The Emotional Growth

Every story is about your hero’s emotional growth. Divide every story into four parts and you get the following plot portions of your story:

Part 1 — Introduce the hero and the hero’s problem

Part 2 — The hero enters a new world and achieves initial success

Part 3 — The hero runs into problems and suffers setbacks

Part 4 — The hero confronts the villain and wins (or loses)

That’s how you structure a story from a plot point of view. This is how you structure a story from an emotional growth point of view:

Part 1 — Your hero has suffered some emotional pain in the past that has put him in a dead end life that’s keeping your hero stuck through fear.

Part 2 — Your hero gets a chance to run away from the pain while learning new skills.

Part 3 — Your hero must reluctantly face the pain from the past and suffers a letdown that seems like a new dead end.

Part 4 — Your hero faces his fear and overcomes the ghosts of his past.

Looking at this emotional growth arc in “Silence of the Lambs,” you can see that Jodie Foster is initially haunted by the screaming of the lambs from her childhood. In the beginning, we know our hero is emotionally damaged but we don’t necessarily know how until it comes out later in the story. However, this emotional damage is what has put our hero in the position he’s in. In Jodie Foster’s case, she’s already in the FBI as a way to compensate for the screaming of the lambs in her nightmares.

Through Hannibal, Jodie Foster learns to confront her fears and initially she appears to achieve a False Victory that allows her to ignore confronting his fears.

Later as things fall apart, Jodie Foster must face her greatest fears and confront them. In Act III, she does this emotionally and physically by defeating the serial killer.

What we see is the plot. What motivates the plot is the emotional story underneath. Without this emotional undercurrent, the plot makes no sense. With this emotional undercurrent, the plot suddenly seems much richer and deeper.

That’s the reason you need emotional growth in your hero. That’s what separates “Raiders of the Lost Ark” from “Indiana Jones and the Kingdom of the Crystal Skulls.” That’s what separates the original movie like “Die Hard” or “Jaws” from “Die Hard 3” or “Jaws 4.” Take away any emotional growth and you wind up with an empty movie that relies on action, special effects, and meaningless plot twists.
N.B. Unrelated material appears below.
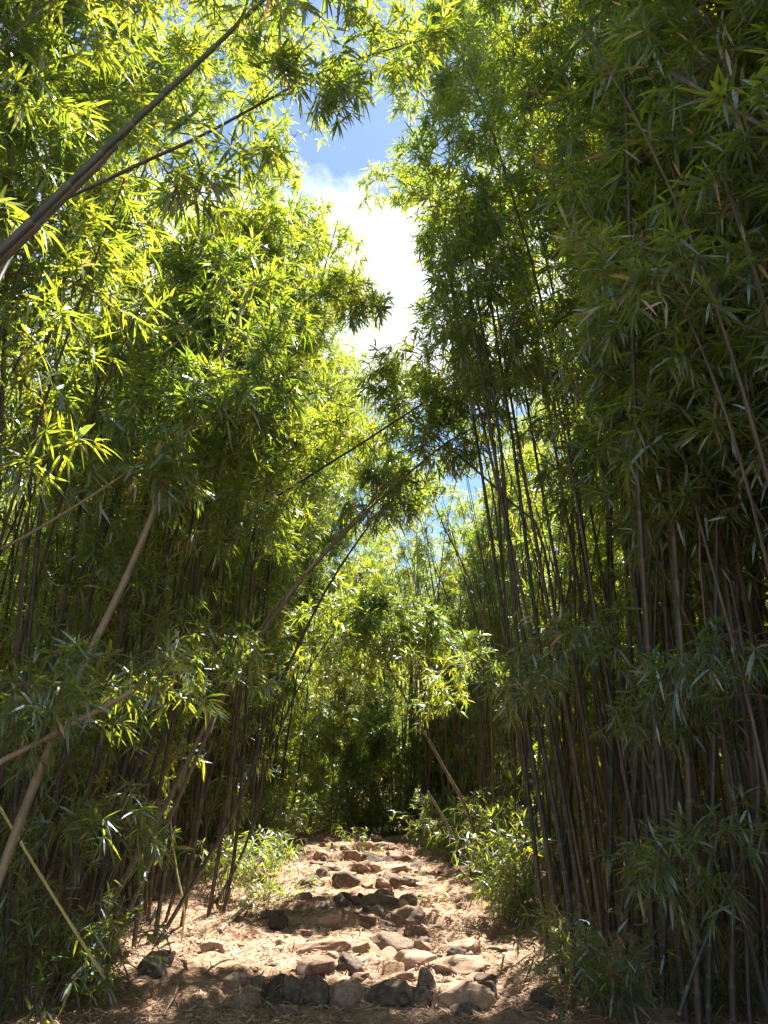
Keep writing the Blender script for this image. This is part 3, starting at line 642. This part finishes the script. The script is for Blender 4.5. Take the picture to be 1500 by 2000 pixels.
for i, sy in enumerate(STEP_Y):
    hw = HW[i]; x = -hw; row = []
    while x < hw:
        s = rr.uniform(.13, .32); row.append((x+s, s)); x += s*1.55
    h = STEP_Z[i+1]-STEP_Z[i]
    for k, (dx, s) in enumerate(row):
        X0 = float(xc(sy))+dx+(.1 if i < 4 else .15)
        dark = i in (0, 3) and rr.random() < .5 or rr.random() < .12  # shade on the bottom and fourth risers is put in as darker stone colour
        y0 = sy-.125*dx*dx+.06+rr.uniform(-.05, .05)-.16*float(vnoise(X0*1.7, sy*1.1+9))
        o = stone(f'{"dark" if dark else "brown"} stone, {ordn[k]} from the left in the {ordn[i]} step from the bottom', X0, y0, s, (DV if dark else RV)[rr.randrange(6)], rr.choice([0, math.pi])+rr.uniform(-.25, .25),
                  group='stones edging the trail steps', tilt=rr.uniform(-.12, .12))
        o.scale = (s*1.2, rr.uniform(.15, .25), (h*1.0+.11)*rr.uniform(.9, 1.2))
        o.location.z = STEP_Z[i]+h*.4+rr.uniform(-.02, .015)
for i, sy in enumerate(STEP_Y):
    n = 8 if i > 3 else 7
    for k in range(n):
        X0 = float(xc(sy))+.1+(-1+2*(k+.5)/n)*(HW[i]+.35)+rr.uniform(-.06, .06); y0 = sy+rr.choice([-.22, .2, .3])+rr.uniform(-.07, .07)
        s_ = rr.uniform(.07, .17); dark = rr.random() < .3
        o = stone(f'{"dark" if dark else "brown"} half-buried rock, {ordn[k]} from the left beside the {ordn[i]} step', X0, y0, s_, (DV if dark else RV)[rr.randrange(6)], rr.uniform(0, 6.28), sink=.4, tilt=rr.uniform(-.25, .25), flat=rr.uniform(.7, 1.1), group='half-buried rocks around the steps', wide=1.25)
for lab, px, py, s, dk in [
    ('dark pointed boulder left of the lowest step', 575, 1935, .2, 1), ('dark blocky stone at the right end of the lowest step', 815, 1955, .15, 1),
    ('pointed dark stone standing right of the lowest step', 955, 1945, .12, 1), ('dark wedge stone right of the lowest step', 915, 1950, .12, 1),
    ('round tan stone at the bottom edge of the view', 560, 1985, .17, 0), ('pointed dark stone left of the lowest step beside the boulder', 500, 1925, .11, 1),
    ('mossy grey boulder at the left trail edge', 300, 1890, .26, 1), ('dark boulder left of the curved middle step', 610, 1727, .24, 1),
    ('dark stone right of the curved middle step', 798, 1730, .17, 1), ('second dark stone right of the curved middle step', 772, 1722, .15, 1),
    ('tan boulder at the left end of the dark step', 598, 1830, .17, 0), ('tan boulder at the right end of the dark step', 812, 1825, .16, 0),
    ('pale stone resting near the right trail edge', 962, 1828, .13, 0), ('small tan stone by the right shrubs', 1000, 1835, .09, 0),
    ('dark boulder among debris left of the middle trail', 545, 1805, .2, 1), ('dark angular stone left of the middle trail', 525, 1790, .15, 1),
    ('low brown boulder on the left trail bank', 420, 1850, .15, 0), ('brown boulder above the curved middle step', 715, 1700, .22, 0),
    ('dark flat stone in the lower right shade', 1060, 1960, .17, 1), ('second flat stone in the lower right shade', 910, 1985, .2, 1),
    ('brown boulder in the upper trail', 625, 1675, .25, 0), ('dark boulder at the upper right of the trail', 735, 1683, .28, 1),
    ('brown boulder near the left top of the trail', 590, 1650, .25, 0), ('tan boulder halfway up the trail', 750, 1752, .2, 0)]:
    x, y = px_ground(px, py)
    stone(lab, x, y, s, (DV if dk else RV)[int(px) % 6], (px % 7)*.9, sink=.5, tilt=.15, flat=rr.uniform(.7, 1))
for k in range(190):
    y = rr.uniform(6.6, 19.5) if k < 110 else rr.uniform(11, 19.5); x = rr.uniform(float(xl(y))-.1, float(xr(y))+.2)
    sidew = 'left half' if x < xc(y) else 'right half'; far = 'lower' if y < 10 else ('middle' if y < 14 else 'upper')
    sz = rr.uniform(.025, .085)*(1+.07*max(0, y-9)); dk = rr.random() < .25; edge = 'outer' if abs(x-xc(y)) > 1.1 else 'inner'
    stone(f'{"tiny" if sz < .05 else ("small" if sz < .08 else "fist-sized")} {"dark" if dk else "tan"} loose stone, {edge} {sidew} of the {far} trail', x, y, sz, (DV if dk else RV)[rr.randrange(6)], rr.uniform(0, 6.28), sink=.42, flat=rr.uniform(.6, 1), group='small loose stones strewn over the trail')

# fallen sticks on the ground
def stick(label, pa, pb, r, mat=DRY, mid=.04):
    (x0, y0), (x1, y1) = px_ground(*pa), px_ground(*pb)
    a = np.array([x0, y0, gz(x0, y0)+r]); b = np.array([x1, y1, gz(x1, y1)+r+.03]); m = (a+b)/2+np.array([mid, 0, .04])
    C = spline([a, m, b], 24); rng = np.random.RandomState(int(pa[0]))
    V, q, t, ring = culm_arrays(C, r, r*.6, rng, 7)
    o = link('fallen_stick', mesh_from('fallen_stick', V, [q, t], [mat], attrs={'ring': ring*.3}))
    return tag(o, label, 'stick')
stick('pale fallen stick lying on the bank left of the middle trail', (428, 1828), (508, 1755), .028)
stick('short pale stick on the litter at the lower left', (318, 1990), (345, 1940), .012)
stick('thin curved stick on the litter left of the lowest step', (395, 1905), (450, 1885), .010)
stick('thin dry stick lying in the lower left shade', (60, 1955), (150, 1925), .010)
stick('dry twig at the right trail edge', (1000, 1890), (1060, 1862), .008)

# ------------------------------------------------------------------ dry leaf litter (uncountable)
def litter(n, rng):
    y = 4.5+(rng.rand(n)**1.5)*18; x = rng.uniform(-5, 4.5, n)
    inside = (x > xl(y)) & (x < xr(y)); keep = (np.abs(x) < .5*y+1.0) & (~inside | (rng.rand(n) < .75))
    tread = inside & (np.abs(x-xc(y)) < .7); keep &= ~tread | (rng.rand(n) < .6)
    clump = vnoise(x*2.3, y*2.3)+vnoise(x*6, y*6)*.6
    keep &= rng.rand(n) < np.clip(.62+clump*1.3, .08, 1)
    x, y = x[keep], y[keep]; n = len(x); clump = clump[keep]
    z = ground(x, y)+rng.uniform(.002, .025, n)
    a = rng.uniform(0, 6.28, n); D = np.stack([np.cos(a), np.sin(a), rng.normal(0, .22, n)], -1)
    Nn = unit(np.array([0, 0, 1.])+rng.normal(0, .35, (n, 3)))
    Ln = rng.uniform(.05, .14, n)
    V, t, q, to = leaf_arrays(np.stack([x, y, z], -1)-unit(D)*Ln[:, None]*.5, D, Nn, Ln, Ln*rng.uniform(.05, .12, n), rng.uniform(-.15, .1, n), np.clip(rng.normal(.5, .22, n)+clump*.25, 0, 1))
    o = link('leaf_litter', mesh_from('leaf_litter', V, [t, q], [LITTER], attrs={'tone': to}, smooth=False))
    tag(o, 'dry tan bamboo leaves strewn over the trail and thicket floor', 'leaf litter', kind='stuff')
litter(330000, np.random.RandomState(8))
print('stalks', count, 'objects', len(bpy.data.objects))

# labels that still coincide are told apart by how near they stand
ORD = ['nearest', 'second nearest', 'third nearest', 'fourth nearest', 'fifth nearest', 'sixth nearest', 'seventh nearest', 'eighth nearest', 'ninth nearest', 'tenth nearest', 'eleventh nearest', 'twelfth nearest']
by = {}
for o in bpy.data.objects:
    if o.parent is None and o.get('category') in ('bamboo', 'stone'): by.setdefault(o['label'], []).append(o)
for lab, lst in by.items():
    if 1 < len(lst) <= 12:
        for k, o in enumerate(sorted(lst, key=lambda q: q.location.y)): o['label'] = f'{ORD[k]} {lab}'
print('things', sum(1 for o in bpy.data.objects if o.get('category') == 'bamboo'))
Audiences are pleased when a plot ends, but feel emotionally satisfied when the story ends. In “Rocky,” the plot is to fight Apollo Creed, but the real story is to prove to himself that he’s not a bum. Ironically, Rocky loses to Apollo Creed in the fight, but he succeeds in achieving his story, which is to prove to himself and the world that he’s not a bum.

Essentially, the plot (what you see) provides the path for the hero to solve his or her real problem, which is the story or emotional need. If your hero’s emotional need isn’t clear, the plot is irrelevant. Great movies define the story through the plot. Bad movies just have a plot with no story behind it. Things just happen for the convenience of keeping the story moving. Watch the really bad James Bond movies and you’ll just see a lot of action that has no meaning or relevance other than to keep us entertained through another obstacle.

Now look at your screenplay and decide what the plot is (what happens on the screen) and what the emotional growth is (what motivates your hero). Until you know both of these, your screenplay isn’t complete.